Three Dimensional Spatial Cognition: Bees and Bats

TL;DR

This paper develops Bayesian models for 3D spatial cognition in bees and bats, comparing full Bayesian and tracking approximations, and explores neural wave-based storage for efficient spatial memory.

Contribution

It introduces a Bayesian framework for 3D space perception in animals and proposes a wave excitation model for neural spatial memory storage.

Findings

Tracking model nearly matches full Bayesian accuracy with low memory errors

Neural storage of spatial positions has high error and slow response

Wave excitation can store spatial memory efficiently with high capacity

Abstract

The paper describes a program which computes the best possible Bayesian model of 3D space from vision (in bees) or echo location (in bats), at Marrs [1982] Level 2. The model exploits the strong Bayesian prior probability that most other things do not move, as the animal moves. 3D locations of things are computed from successive sightings or echoes, computing structure from the animals motion (SFM).
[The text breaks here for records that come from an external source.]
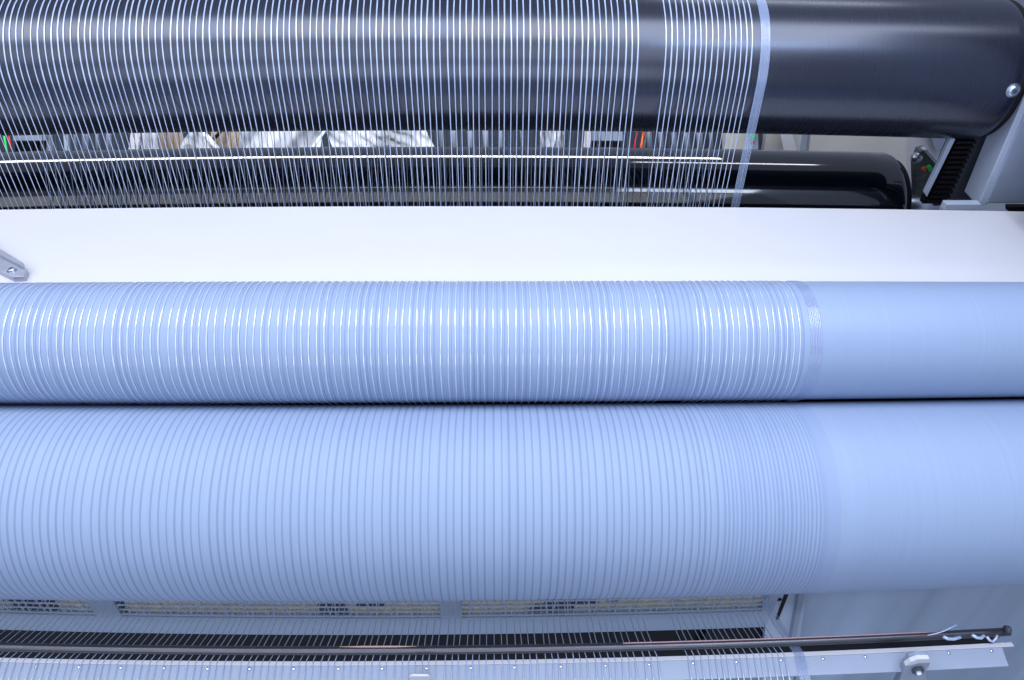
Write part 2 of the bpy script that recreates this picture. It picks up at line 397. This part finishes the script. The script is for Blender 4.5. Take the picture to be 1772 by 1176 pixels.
t=thing('guide_strip',P(1604,340,D0+.02),'thin pale strip along the left side of the black toothed rack','strip')
mb=MB(); plate(mb,[(1600,334),(1604,341),(1683,180),(1673,180)],(1604,340,D0+.04),.008); o=mb.build('strip_body',M_LGREY,t,False,.0006)
t=thing('sensor_bracket',P(1600,300,1.40),'grey green bracket with a green plug beside the gloss black roller end','bracket')
mb=MB(); plate(mb,[(1583,285),(1592,262),(1604,259),(1640,300),(1612,352),(1585,352)],(1600,300,1.44),.02); mb.build('bracket_body',M_OLIVE,t,False,.001)
mb=MB(); plate(mb,[(1597,259),(1604,258),(1645,302),(1638,306)],(1600,300,1.43),.012); mb.build('bracket_rim',M_STEEL,t,False,.0006)
mb=MB(); p=P(1585,270,1.425); mb.disc(p,-BACK,.010,.012,16); mb.build('knob',M_STEEL,t,True)
mb=MB(); plate(mb,[(1604,290),(1611,286),(1616,292),(1609,298)],(1600,300,1.425),.006); mb.build('plug',M_GREEN,t)
mb=MB(); plate(mb,[(1596,293),(1602,289),(1604,294),(1598,297)],(1600,300,1.425),.006); mb.build('plug',M_ORANGE,t)
# ---------------------------------------------------------------- inside of the machine, seen in the slit under the dark roller
def slab(name,pts,D,mats,label,cat,th=.02,bev=.0,group=None,row=250):
    mb=MB(); plate(mb,pts,(pts[0][0],row,D),th); o=mb.build(name,mats,None,False,bev); return tag(o,label,cat,group)
def rect(x0,x1,y0,y1,sl=0): return [(x0,y1),(x1,y1),(x1+sl,y0),(x0+sl,y0)]
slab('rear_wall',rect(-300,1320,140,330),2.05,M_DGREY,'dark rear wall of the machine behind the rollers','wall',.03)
slab('cream_panel',rect(1310,1372,150,330,30),1.86,M_CREAM,'cream panel next to the right end of the yarn sheet','panel')
slab('cream_panel',rect(1392,1582,150,330,20),1.88,M_CREAM,'broad cream panel above the gloss black roller end','panel')
slab('panel_post',rect(1366,1388,150,300,-35),1.83,M_WHITE,'pale slanting post between two cream panels','post')
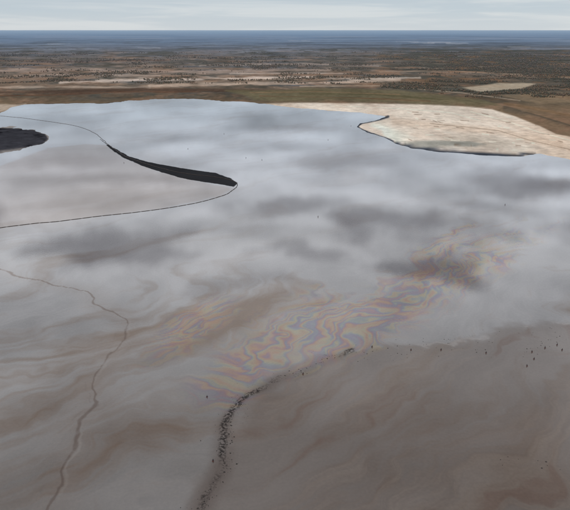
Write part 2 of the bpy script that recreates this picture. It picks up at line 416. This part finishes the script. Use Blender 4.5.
import bmesh
m_or=simple('float_orange_plastic',(0.10,0.022,0.015),.5); m_cl=simple('tarred_cloth',(0.03,0.025,0.03),.8)
def floatmesh():
    bm=bmesh.new()
    from mathutils import Matrix,Vector
    def cone(r1,r2,d,z,mi,seg=12,x=0,y=0,rot=None):
        M=Matrix.Translation((x,y,z)); 
        if rot: M=M@rot
        r=bmesh.ops.create_cone(bm,cap_ends=True,segments=seg,radius1=r1,radius2=r2,depth=d,matrix=M)
        for vv in r['verts']:
            for f in vv.link_faces: f.material_index=mi
    cone(.62,.66,.14,.05,0,16); cone(.66,.50,.18,.21,0,16); cone(.34,.30,.5,.55,1,14); cone(.36,.36,.07,.82,1,14)
    cone(.05,.05,1.0,1.2,1,8)
    cone(.30,.20,.75,1.30,1,10)
    cone(.20,.10,.12,1.73,1,10)
    R=Matrix.Rotation(math.radians(90),4,'Y')
    cone(.07,.10,.55,1.58,1,8,x=-.36,rot=R); cone(.10,.07,.55,1.58,1,8,x=.36,rot=R)
    r=bmesh.ops.create_icosphere(bm,subdivisions=2,radius=.16,matrix=Matrix.Translation((0,0,1.93)))
    for vv in r['verts']:
        for f in vv.link_faces: f.material_index=0
    cone(.24,.24,.03,2.0,1,12); cone(.15,.12,.14,2.08,1,12)
    me=bpy.data.meshes.new('bird_deterrent_float'); bm.to_mesh(me); me.materials.append(m_or); me.materials.append(m_cl); return me
fme=floatmesh()
for (a,b) in [(207,397),(213,461),(303,374),(372,347),(411,350),(441,350),(486,353),(527,366),(534,359),(545,348),(557,345),(562,350),(532,352),(262,160),(246,158),(351,126),(124,163),(224,134),(188,149),(318,217),(505,205),(328,140)]:
    ob=bpy.data.objects.new('bird_deterrent_float',fme); gx,gy=G(a,b); ob.location=(gx,gy,0); ob.rotation_euler=(random.uniform(-.12,.12),random.uniform(-.12,.12),random.random()*6)
    ob.scale=(.6,.6,.42) if b>300 else (.6,)*3
    scene.collection.objects.link(ob)
# ---------- distant forest ----------
cand=120000
uu=rng.uniform(-200,780,cand); vv=52+46*rng.random(cand)
gg=np.array([G(a,b) for a,b in zip(uu,vv)])
X,Y=gg[:,0],gg[:,1]; lx=np.log(np.hypot(X,Y)); th2=np.arctan2(X,Y)
dn=fbm(th2*26,lx*30,5)+fbm(th2*9+7,lx*24+3,5)*.5+fbm(X/170,Y/420,4)*.3
keep=(dn>0.24-ss(380,500,uu)*.36+(1-ss(330,420,uu))*.04+.3*(rng.random(cand)-.5))&(vv<93+5*ss(420,440,uu))
keep&=~((uu<330)&(vv>84))
keep&=~inside(uu,vv,[(225,90),(330,87),(440,94),(500,107),(400,104),(255,101)])
keep&=~inside(uu,vv,[(455,89),(500,82),(540,83),(520,90),(480,93)])
X,Y,lx=X[keep],Y[keep],lx[keep]
n=len(X)
hgt=rng.uniform(2.0,5,n)*(1+.5*ss(1800,4000,np.hypot(X,Y))); wid=hgt*rng.uniform(.3,.55,n)
con=rng.random(n)<.5; wid=np.where(con,wid*.7,wid)
K6=6
ang_=rng.random(n)[:,None]*6+np.arange(K6)[None,:]*math.pi/3
def ring(s,zf):
    rr=(wid*s)[:,None]*rng.uniform(.7,1.3,(n,K6))
    return np.stack([X[:,None]+rr*np.cos(ang_),Y[:,None]+rr*np.sin(ang_),(hgt*zf)[:,None]*rng.uniform(.9,1.1,(n,K6))+1],-1)
r0=ring(.12,0.0); r1=ring(np.where(con,1.,.8),.2); r2=ring(np.where(con,.55,1.0),.6)
top=np.stack([X,Y,hgt+1],-1)[:,None,:]
co=np.concatenate([r0,r1,r2,top],1)
i=np.arange(n)[:,None,None]*19
fl=[]
for a in range(2):
    for j in range(6):
        j2=(j+1)%6; fl+= [(a*6+j,a*6+j2,a*6+6+j2),(a*6+j,a*6+6+j2,a*6+6+j)]
for j in range(6): fl.append((12+j,12+(j+1)%6,18))
faces=(i+np.array(fl)[None]).reshape(-1,3)
pal=np.array([(0.075,0.082,0.065),(0.085,0.085,0.065),(0.14,0.10,0.07),(0.17,0.125,0.085),(0.12,0.09,0.075)])
pi=np.where(con,rng.integers(0,2,n),rng.integers(1,5,n)); tc=pal[pi]*rng.uniform(.8,1.3,(n,1))
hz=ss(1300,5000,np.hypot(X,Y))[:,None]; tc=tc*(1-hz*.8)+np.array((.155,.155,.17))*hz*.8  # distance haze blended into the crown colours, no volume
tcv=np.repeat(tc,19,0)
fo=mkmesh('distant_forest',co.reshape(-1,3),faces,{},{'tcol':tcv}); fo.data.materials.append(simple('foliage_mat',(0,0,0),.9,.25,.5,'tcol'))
print('trees',n)

# ---------- WORLD ----------
w=bpy.data.worlds.new('World'); scene.world=w; w.use_nodes=True; k=N(w.node_tree)
SE,SR=math.radians(38),math.radians(215)
sky=k.n('ShaderNodeTexSky',sky_type='NISHITA',sun_disc=False); sky.sun_elevation=SE; sky.sun_rotation=SR; sky.altitude=300
tcn=k.n('ShaderNodeTexCoord').outputs['Generated']
sep=k.n('ShaderNodeSeparateXYZ'); k.l(tcn,sep.inputs[0]); sx,sy,sz=sep.outputs
zc=k.m('MAXIMUM',sz,.035)
cpn=k.n('ShaderNodeCombineXYZ'); k.l(k.m('DIVIDE',sx,zc),cpn.inputs[0]); k.l(k.m('DIVIDE',sy,zc),cpn.inputs[1]); pl=cpn.outputs[0]
prof=k.ramp(sz,[(0,(.62,.67,.71)),(.03,(.52,.60,.67)),(.06,(.50,.56,.63)),(.12,(.55,.62,.70)),(.2,(.80,.85,.92)),(.32,(.95,.96,.98)),(.43,(.82,.83,.85)),(.60,(.50,.50,.51)),(.8,(.55,.57,.6))])
wn=k.noise(pl,.75,4,.6,.4)
w3=k.noise(pl,1.7,5,.62,0,o='Color')
warp=k.vm('ADD',pl,k.vm('SCALE',k.vm('SUBTRACT',w3,(.5,.5,.5)),1.25))
s3=k.n('ShaderNodeSeparateColor'); k.l(w3,s3.inputs[0]); wn2=s3.outputs[2]
acc=None
def cl_blob(u0,v0,ru,rv,s):
    global acc
    x0,y0=[c/H for c in G(u0,v0)]; x1,_=[c/H for c in G(u0+ru,v0)]; _,y1=[c/H for c in G(u0,v0-rv)]
    rx,ry=abs(x1-x0),abs(y1-y0)
    d=k.vm('MULTIPLY',k.vm('SUBTRACT',warp,(x0,y0,0)),(1/rx,1/ry,0))
    r=k.vm('LENGTH',d,out=1)
    g_=k.ss(1.45,.45,r,0.,s)
    acc=g_ if acc is None else k.m('MAXIMUM',acc,g_)
for b in [(110,242,78,17,1.),(395,226,62,13,1.),(428,263,52,13,1.),(530,182,62,12,1.),(182,236,22,9,.8),(300,250,40,9,.65),(235,292,40,9,.4),(285,207,60,9,.8),(340,160,60,6,.55),(490,225,35,9,.55),(130,180,100,7,.5),(70,160,80,6,.5),(300,128,60,3,.5),(470,205,60,6,.5),(620,230,60,20,.8),(-60,230,60,20,.8)]:
    cl_blob(*b)
fade=k.ss(.04,.13,sz)
var=k.m('MULTIPLY',k.m('ADD',k.m('MULTIPLY',k.m('SUBTRACT',wn,.5),2.3),k.m('MULTIPLY',k.m('SUBTRACT',wn2,.5),1.3)),fade)
br=k.m('ADD',1.0,var)
cloud=k.vm('SCALE',prof,br)
dark=k.m('MULTIPLY',acc,k.ss(.3,.6,wn2,.65,1.0))
cloud=k.mix(k.m('MULTIPLY',dark,.94),cloud,(.21,.20,.215))
hz_=k.noise(k.mapv(tcn,(3,3,55)),1.0,4,.6,.4)
cloud=k.mix(k.m('MULTIPLY',k.ss(.42,.64,hz_),k.ss(.12,.0,sz,0.,.75)),cloud,(.72,.75,.77))
cl10=k.vm('SCALE',cloud,10.0)
skyc=k.mix(.90,sky.outputs[0],cl10)
bg=k.n('ShaderNodeBackground'); k.l(skyc,bg.inputs[0]); bg.inputs[1].default_value=.1
o=k.n('ShaderNodeOutputWorld'); k.l(bg.outputs[0],o.inputs[0])
sd=bpy.data.lights.new('sun','SUN'); sd.energy=.9; sd.angle=math.radians(12); sd.color=(1,.95,.88)
so=bpy.data.objects.new('sun',sd); scene.collection.objects.link(so)
from mathutils import Vector
dirv=Vector((math.sin(SR)*math.cos(SE),math.cos(SR)*math.cos(SE),math.sin(SE)))
so.rotation_euler=dirv.to_track_quat('Z','Y').to_euler()
cd=bpy.data.cameras.new('camera'); co_=bpy.data.objects.new('camera',cd); scene.collection.objects.link(co_)
cd.sensor_width=36; cd.lens=F/570*36; cd.clip_start=1; cd.clip_end=1000000
co_.location=(0,0,H); co_.rotation_euler=(math.pi/2-P,0,0); scene.camera=co_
The program can be downloaded and run. It also computes a tracking approximate model, which is more tractable for animal brains than the full Bayesian computation. The tracking model is nearly as good as the full Bayesian model, but only if spatial memory storage errors are small. Neural storage of spatial positions gives too high error levels, and is too slow. Alternatively, a 3D model of space could be stored in a wave excitation, as a Fourier transform of real space. This could give high memory capacity and precision, with low spatial distortion, fast response, and simpler computation. Evidence is summarized from related papers that a wave excitation holds spatial memory in the mammalian thalamus, and in the central body of the insect brain.